U.S. Supreme Court Goes Home Until January 9

The U.S. Supreme Court last met on December 15, and won’t return until January 9, when it will hold another conference. On the agenda for that day is whether the Court wishes to hear Northwest Austin Municipal Utility District Number One v Mukasey, no. 08-322. This case, which originated in Texas, challenges the constitutionality of section 5 of the Voting Rights Act. Although the entire Voting Rights Act has been upheld before, some specialists in this area of the law feel there is a chance the Court will hear this case. The Court must either agree to hear it, or summarily reaffirm the lower court decision, since it came from a 3-judge U.S. District Court.

Also on the January 9 conference is Berg v Obama, 08-570, the only case concerning presidential qualifications before the Court that is a simple request that the Court accept the case. The other actions on this subject have been requests for injunctive relief.
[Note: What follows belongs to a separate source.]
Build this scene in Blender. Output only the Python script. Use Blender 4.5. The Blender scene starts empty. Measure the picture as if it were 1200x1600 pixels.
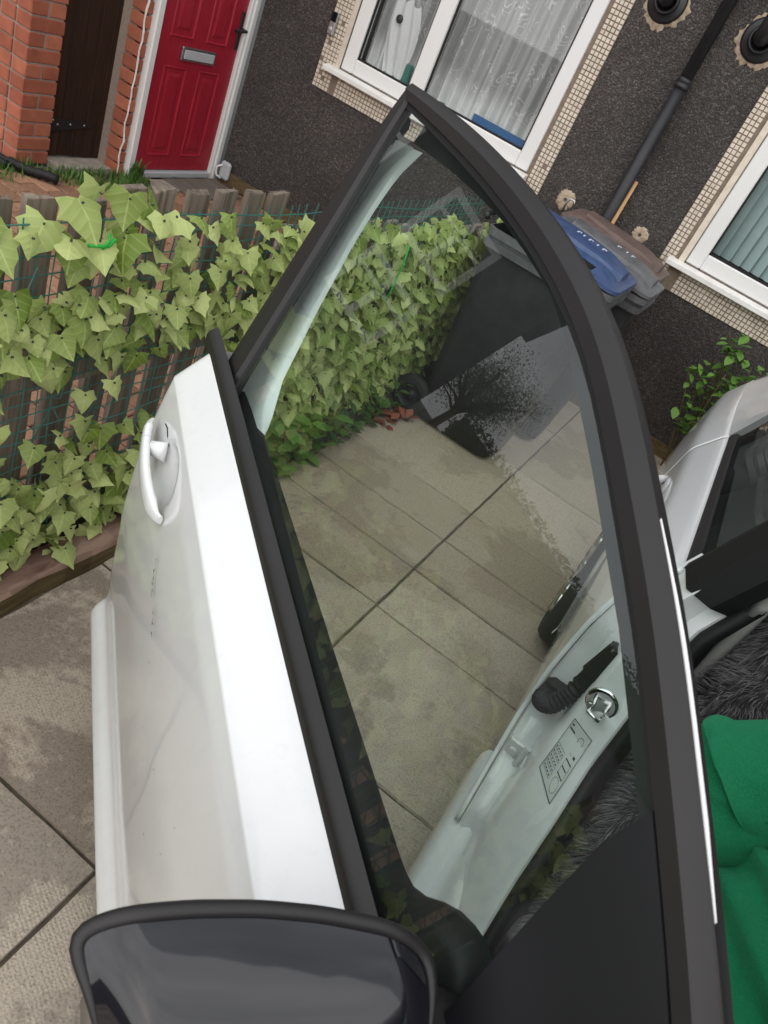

The only election law case already argued in the U.S. Supreme Court, but which hasn’t had a decision yet, is Bartlett v Strickland (on how to apply the Voting Rights Act to North Carolina’s legislative redistricting process).

Oregon Electors Forced to Appoint Substitute Elector

On December 15, one Oregon presidential elector, Shirley Cairns, was unable to reach the state capital city of Salem by noon, the hour set for Oregon presidential electors to vote. Therefore, the other 6 presidential electors used their legal authority to choose a replacement. They chose Secretary of State Bill Bradbury. See this story. Cairns didn’t attend because the Oregon weather interfered.

8th Circuit Affirms that One South Dakota City Will Use Cumulative Voting

On December 16, the 8th circuit affirmed a U.S. District Court decision in Cottier v City of Martin, 07-1628. The 8th circuit agrees that the U.S. District Court was correct to order the city of Martin to use cumulative voting for its city council elections, even though there is no provision in South Dakota state law for cities to use that system. “Cumulative voting” gives each voter 3 votes, and all candidates run at-large. A voter is free to use the 3 votes to either give one vote to each of 3 different candidates, or give all 3 votes to one candidate, or to give 2 votes to one candidate and one vote to another candidate.

Almost 40% of Martin’s registered voters are Native Americans, but the old single-member district system (3 districts) has prevented any Native Americans from being elected since the last reapportionment. Native Americans aren’t a majority in any of the 3 districts. The City itself, and the U.S. District Court, had previously determined that the housing patterns are such that it is impossible to draw district lines that provide for a majority Native American district.

Ohio Legislature Passes Other Election Law Bills But Still Doesn’t Pass New Ballot Access Bill

The Ohio legislature elected in 2006 is still in session, but it expects to adjourn on Thursday, December 18. A few days ago it passed an election law bill, SB 380, which relates to early voting. However, no legislator introduced any bill to replace the old, void ballot access procedures for new and minor political parties.

Secretary of State Jennifer Brunner testified recently in an Ohio legislative hearing that the state has paid out over $1,000,000 in attorneys fees, in election law cases, this past year. When she took office in January 2007, Ohio was involved in 22 election law lawsuits. Although that has now been whittled down to 10 still outstanding, new cases have been filed this year.